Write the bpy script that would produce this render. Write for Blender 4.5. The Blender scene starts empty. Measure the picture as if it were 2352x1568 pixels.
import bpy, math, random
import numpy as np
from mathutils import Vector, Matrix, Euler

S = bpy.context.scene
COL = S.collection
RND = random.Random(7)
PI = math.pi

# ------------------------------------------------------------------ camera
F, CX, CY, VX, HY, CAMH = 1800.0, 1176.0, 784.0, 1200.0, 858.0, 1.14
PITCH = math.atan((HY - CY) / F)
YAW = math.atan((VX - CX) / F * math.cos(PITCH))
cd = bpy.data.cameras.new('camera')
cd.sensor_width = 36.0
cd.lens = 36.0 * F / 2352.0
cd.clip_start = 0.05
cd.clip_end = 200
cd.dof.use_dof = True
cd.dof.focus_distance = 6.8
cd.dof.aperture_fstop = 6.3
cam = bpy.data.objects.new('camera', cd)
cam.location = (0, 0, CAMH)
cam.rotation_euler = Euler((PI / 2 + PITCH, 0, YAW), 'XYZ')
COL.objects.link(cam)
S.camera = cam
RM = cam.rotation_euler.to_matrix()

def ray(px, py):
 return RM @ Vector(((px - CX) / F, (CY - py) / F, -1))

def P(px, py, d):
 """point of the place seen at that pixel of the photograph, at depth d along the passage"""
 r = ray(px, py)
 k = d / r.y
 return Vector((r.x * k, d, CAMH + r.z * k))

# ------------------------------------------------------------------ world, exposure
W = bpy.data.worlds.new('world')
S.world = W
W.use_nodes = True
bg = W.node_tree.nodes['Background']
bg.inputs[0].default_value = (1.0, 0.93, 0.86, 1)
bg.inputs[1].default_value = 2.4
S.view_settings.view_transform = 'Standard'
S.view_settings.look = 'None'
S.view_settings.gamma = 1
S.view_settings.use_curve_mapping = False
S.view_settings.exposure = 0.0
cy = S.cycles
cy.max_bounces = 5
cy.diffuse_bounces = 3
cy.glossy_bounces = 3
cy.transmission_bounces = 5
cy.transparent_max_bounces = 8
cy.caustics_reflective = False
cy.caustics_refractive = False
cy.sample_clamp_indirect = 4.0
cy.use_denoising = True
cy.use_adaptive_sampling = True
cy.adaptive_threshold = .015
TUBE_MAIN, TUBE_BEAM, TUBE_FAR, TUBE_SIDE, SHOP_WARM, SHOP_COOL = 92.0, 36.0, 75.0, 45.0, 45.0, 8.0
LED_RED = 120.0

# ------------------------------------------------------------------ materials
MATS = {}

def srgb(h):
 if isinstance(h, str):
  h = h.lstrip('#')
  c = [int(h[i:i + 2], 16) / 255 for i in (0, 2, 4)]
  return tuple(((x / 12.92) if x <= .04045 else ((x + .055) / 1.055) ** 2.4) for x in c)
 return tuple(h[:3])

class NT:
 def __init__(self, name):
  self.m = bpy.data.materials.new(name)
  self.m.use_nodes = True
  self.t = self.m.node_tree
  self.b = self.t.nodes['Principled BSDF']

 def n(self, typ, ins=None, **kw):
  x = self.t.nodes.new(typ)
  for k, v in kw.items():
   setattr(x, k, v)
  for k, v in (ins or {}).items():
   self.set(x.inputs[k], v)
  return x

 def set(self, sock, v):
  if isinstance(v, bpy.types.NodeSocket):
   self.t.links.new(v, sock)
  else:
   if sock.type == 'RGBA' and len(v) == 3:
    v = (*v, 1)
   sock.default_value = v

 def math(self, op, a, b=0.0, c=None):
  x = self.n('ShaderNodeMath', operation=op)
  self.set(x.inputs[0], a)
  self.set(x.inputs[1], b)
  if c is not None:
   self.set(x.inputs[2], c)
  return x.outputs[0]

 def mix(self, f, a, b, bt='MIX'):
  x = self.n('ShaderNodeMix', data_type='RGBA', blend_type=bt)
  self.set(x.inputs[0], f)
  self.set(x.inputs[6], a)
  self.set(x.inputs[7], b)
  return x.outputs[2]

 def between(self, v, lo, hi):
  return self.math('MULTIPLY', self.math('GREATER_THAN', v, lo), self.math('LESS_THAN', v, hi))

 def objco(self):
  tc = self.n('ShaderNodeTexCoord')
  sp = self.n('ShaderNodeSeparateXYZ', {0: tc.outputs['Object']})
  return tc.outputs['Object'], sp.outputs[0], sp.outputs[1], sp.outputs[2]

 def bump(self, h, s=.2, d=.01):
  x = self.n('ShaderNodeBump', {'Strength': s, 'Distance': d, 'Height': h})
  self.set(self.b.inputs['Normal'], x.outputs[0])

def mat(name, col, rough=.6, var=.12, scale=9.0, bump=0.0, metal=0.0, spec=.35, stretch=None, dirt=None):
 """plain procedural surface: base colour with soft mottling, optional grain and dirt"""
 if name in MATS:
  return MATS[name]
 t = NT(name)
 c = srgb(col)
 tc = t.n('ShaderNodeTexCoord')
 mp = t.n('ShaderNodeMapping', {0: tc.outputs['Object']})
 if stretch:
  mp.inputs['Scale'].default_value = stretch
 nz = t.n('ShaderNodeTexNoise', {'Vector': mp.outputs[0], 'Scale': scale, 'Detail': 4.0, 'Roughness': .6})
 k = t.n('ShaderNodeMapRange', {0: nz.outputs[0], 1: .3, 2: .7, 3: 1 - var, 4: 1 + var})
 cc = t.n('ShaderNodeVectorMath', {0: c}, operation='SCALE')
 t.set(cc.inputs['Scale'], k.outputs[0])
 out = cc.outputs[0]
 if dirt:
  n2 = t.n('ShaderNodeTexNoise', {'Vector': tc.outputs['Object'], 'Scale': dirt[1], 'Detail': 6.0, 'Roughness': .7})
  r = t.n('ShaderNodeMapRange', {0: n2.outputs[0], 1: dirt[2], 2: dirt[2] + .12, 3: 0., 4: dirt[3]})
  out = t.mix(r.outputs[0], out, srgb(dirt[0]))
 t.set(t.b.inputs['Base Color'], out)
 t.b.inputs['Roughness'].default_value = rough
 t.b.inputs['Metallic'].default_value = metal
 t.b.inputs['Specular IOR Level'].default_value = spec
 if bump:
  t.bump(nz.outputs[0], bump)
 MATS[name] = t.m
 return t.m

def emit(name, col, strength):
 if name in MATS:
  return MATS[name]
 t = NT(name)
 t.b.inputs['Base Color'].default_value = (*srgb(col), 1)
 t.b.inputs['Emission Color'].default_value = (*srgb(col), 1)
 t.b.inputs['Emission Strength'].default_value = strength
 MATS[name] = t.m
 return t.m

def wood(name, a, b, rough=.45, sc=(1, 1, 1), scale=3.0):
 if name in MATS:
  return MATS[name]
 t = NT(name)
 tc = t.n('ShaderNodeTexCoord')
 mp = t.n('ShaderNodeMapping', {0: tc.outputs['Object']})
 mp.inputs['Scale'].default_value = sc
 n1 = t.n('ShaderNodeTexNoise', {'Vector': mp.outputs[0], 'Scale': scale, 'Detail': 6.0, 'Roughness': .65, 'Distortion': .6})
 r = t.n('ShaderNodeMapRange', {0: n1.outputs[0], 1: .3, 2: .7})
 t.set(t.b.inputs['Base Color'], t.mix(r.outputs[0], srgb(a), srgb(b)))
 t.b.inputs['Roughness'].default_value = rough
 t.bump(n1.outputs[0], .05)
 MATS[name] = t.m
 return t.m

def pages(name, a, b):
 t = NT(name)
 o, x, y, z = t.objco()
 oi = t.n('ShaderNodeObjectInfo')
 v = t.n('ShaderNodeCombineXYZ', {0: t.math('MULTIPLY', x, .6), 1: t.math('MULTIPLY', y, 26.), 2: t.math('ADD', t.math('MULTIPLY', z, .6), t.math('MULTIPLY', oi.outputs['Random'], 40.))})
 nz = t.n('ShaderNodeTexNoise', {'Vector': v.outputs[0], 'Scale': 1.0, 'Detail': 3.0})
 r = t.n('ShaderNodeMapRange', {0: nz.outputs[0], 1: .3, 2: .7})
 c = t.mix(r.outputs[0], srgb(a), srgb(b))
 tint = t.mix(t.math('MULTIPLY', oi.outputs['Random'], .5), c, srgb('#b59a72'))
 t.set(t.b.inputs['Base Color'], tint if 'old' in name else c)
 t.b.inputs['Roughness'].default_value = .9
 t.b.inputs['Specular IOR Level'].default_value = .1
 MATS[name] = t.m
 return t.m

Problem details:
Extract exactly the leading lines of the data, stopping at and including the line with "return Vector((r.x * k, d, CAMH + r.z * k))".

Exercise result:
Write the bpy script that would produce this render. Write for Blender 4.5. The Blender scene starts empty. Measure the picture as if it were 2352x1568 pixels.
import bpy, math, random
import numpy as np
from mathutils import Vector, Matrix, Euler

S = bpy.context.scene
COL = S.collection
RND = random.Random(7)
PI = math.pi

# ------------------------------------------------------------------ camera
F, CX, CY, VX, HY, CAMH = 1800.0, 1176.0, 784.0, 1200.0, 858.0, 1.14
PITCH = math.atan((HY - CY) / F)
YAW = math.atan((VX - CX) / F * math.cos(PITCH))
cd = bpy.data.cameras.new('camera')
cd.sensor_width = 36.0
cd.lens = 36.0 * F / 2352.0
cd.clip_start = 0.05
cd.clip_end = 200
cd.dof.use_dof = True
cd.dof.focus_distance = 6.8
cd.dof.aperture_fstop = 6.3
cam = bpy.data.objects.new('camera', cd)
cam.location = (0, 0, CAMH)
cam.rotation_euler = Euler((PI / 2 + PITCH, 0, YAW), 'XYZ')
COL.objects.link(cam)
S.camera = cam
RM = cam.rotation_euler.to_matrix()

def ray(px, py):
 return RM @ Vector(((px - CX) / F, (CY - py) / F, -1))

def P(px, py, d):
 """point of the place seen at that pixel of the photograph, at depth d along the passage"""
 r = ray(px, py)
 k = d / r.y
 return Vector((r.x * k, d, CAMH + r.z * k))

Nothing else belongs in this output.